Data:
------------------------------------
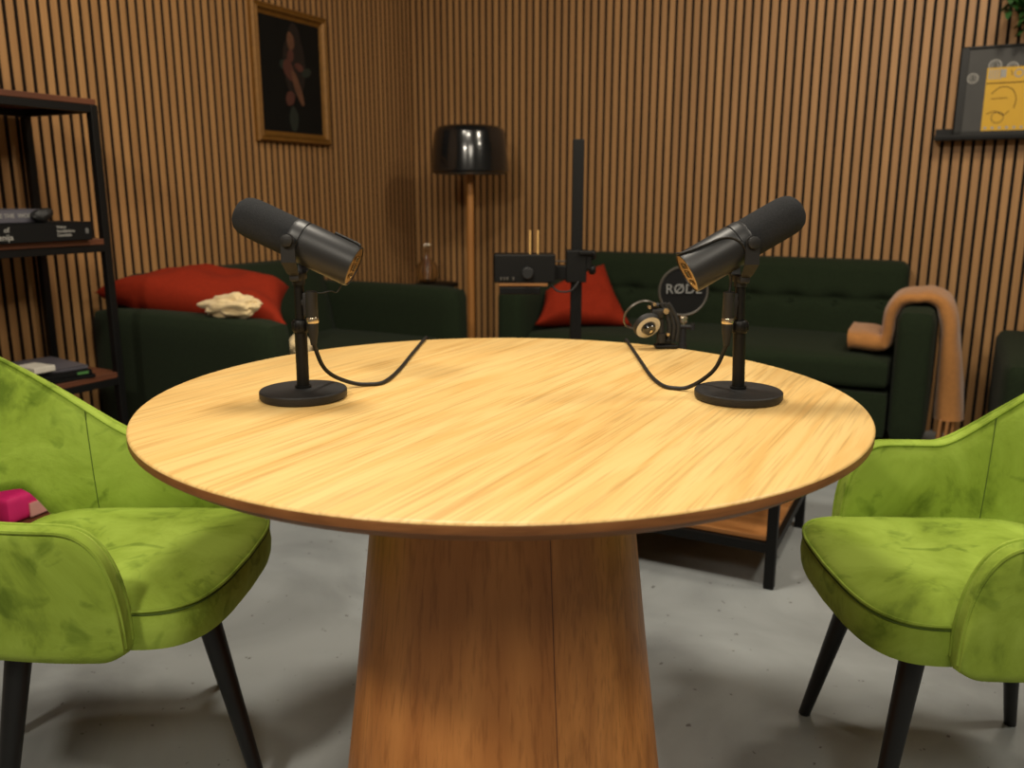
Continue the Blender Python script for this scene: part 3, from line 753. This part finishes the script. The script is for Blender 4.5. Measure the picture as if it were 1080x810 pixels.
for k in range(3):
    a = k * 2 * PI / 3 + .5; bm = B(); tube(bm, [(.004, 0, .060), (.004 + .09 * math.cos(a), .09 * math.sin(a), .006)], .006, 10); ob('leg', bm, M['stand'], pp_)

# ------------------------------------------------------------------ clamp with hand wheel on the far table edge
fx, fy = .320, 1.742
cm = thing('clamp_mount', 'black clamp with jointed arms and a white-banded wheel on the far table edge', 'clamp', (fx, fy, .7505), 0)
bm = B(); rbox(bm, (-.002, 0, .004), (.046, .030, .007), .002); rbox(bm, (-.004, .004, .012), (.026, .018, .012), .002); ob('base_plate', bm, M['black'], cm, smooth=False)
bm = B(); tube(bm, [(-.012, 0, .012), (-.014, 0, .060)], .007, 12); tube(bm, [(-.012, -.003, .012), (-.012, -.003, .03)], .010, 12)
rbox(bm, (-.022, 0, .072), (.026, .018, .020), .004); tube(bm, [(-.034, 0, .088), (-.020, 0, .088)], .006, 12); ob('post', bm, M['stand'], cm)
for x0, x1 in ((.002, -.004), (.011, .004), (.020, .012)):
    bm = B(); tube(bm, cat([(x0, .002, .012), (x0 + .003, .002, .045), (x1, .004, .074), (x1 - .012, .004, .092)], 6), .0050, 10); ob('jointed_arm', bm, M['stand'], cm)
for x, z, r in ((-.040, .086, .0035), (-.030, .092, .0035), (-.006, .078, .006), (.000, .030, .003)):
    bm = B(); tube(bm, [(x, -.014, z), (x, -.002, z)], r, 12); ob('bolt', bm, M['silver'], cm)
ax_ = Vector((.30, -.80, -.50)).normalized()
wc = Vector((-.046, -.006, .052))
bm = B(); lathe(bm, [(.011, .000), (.0255, -.001), (.0285, .002), (.0285, .010), (.026, .013), (.011, .014)], 40, Mx=axisM(wc, ax_), closed=True); whl = ob('hand_wheel', bm, M['stand'], cm)
bm = B(); lathe(bm, [(.0155, .0135), (.0258, .0135), (.0262, .0142), (.0155, .0148)], 40, Mx=axisM(wc, ax_), closed=True); ob('white_band', bm, M['white'], whl)
bm = B(); lathe(bm, [(0, -.002), (.0150, -.002), (.0165, .014), (.012, .024), (0, .026)], 32, Mx=axisM(wc, ax_)); lathe(bm, [(0, .026), (.0035, .026), (.0035, .0275), (0, .0278)], 16, mi=1, Mx=axisM(wc, ax_)); ob('hub', bm, [M['lacquer'], M['silver']], whl)
bm = B(); lathe(bm, [(.0345, -.002), (.0365, -.003), (.038, 0), (.0365, .003), (.0345, .002)], 48, Mx=axisM(wc + Vector((-.010, .012, .016)), ax_), closed=True)
tube(bm, [wc + Vector((.0, .012, -.018)), wc + Vector((.006, .004, -.008))], .004, 8); ob('guard_ring', bm, M['greymetal'], cm)
bm = B(); tube(bm, [(-.020, .004, .066), wc + ax_ * -.004], .006, 10); ob('wheel_axle', bm, M['stand'], cm)

# ------------------------------------------------------------------ bookshelf (left)
SL, SD = .95, .355
bs = thing('bookshelf', 'open shelf unit with black metal frame and walnut boards at the left wall', 'shelf', P(.205, 2.345 + SL / 2, 0), RL)
# local x: -b direction, -y: into room
for z, th in ((1.352, .018), (.922, .018), (.484, .018), (.060, .018)):
    bm = B(); rbox(bm, (0, 0, z - th / 2), (SL - .006, SD - .006, th), .002); ob('shelf_board', bm, M['walnut'], bs, smooth=False)
for z in (1.322, .892, .454, .030):
    bm = B()
    for s in (-1, 1): rbox(bm, (0, s * (SD / 2 - .0125), z), (SL - .05, .022, .022), .001); rbox(bm, (s * (SL / 2 - .0125), 0, z), (.022, SD - .05, .022), .001)
    ob('shelf_rail', bm, M['black'], bs, smooth=False)
for sx in (-1, 1):
    for sy in (-1, 1):
        bm = B(); rbox(bm, (sx * (SL / 2 - .0125), sy * (SD / 2 - .0125), .667), (.025, .025, 1.334), .002); ob('post', bm, M['black'], bs, smooth=False)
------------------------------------
Restate, line by line and word for word, everything from the top of the material through the line that contains "a = k * 2 * PI". Leave pictures out.

Continue the Blender Python script for this scene: part 3, from line 753. This part finishes the script. The script is for Blender 4.5. Measure the picture as if it were 1080x810 pixels.
for k in range(3):
    a = k * 2 * PI / 3 + .5; bm = B(); tube(bm, [(.004, 0, .060), (.004 + .09 * math.cos(a), .09 * math.sin(a), .006)], .006, 10); ob('leg', bm, M['stand'], pp_)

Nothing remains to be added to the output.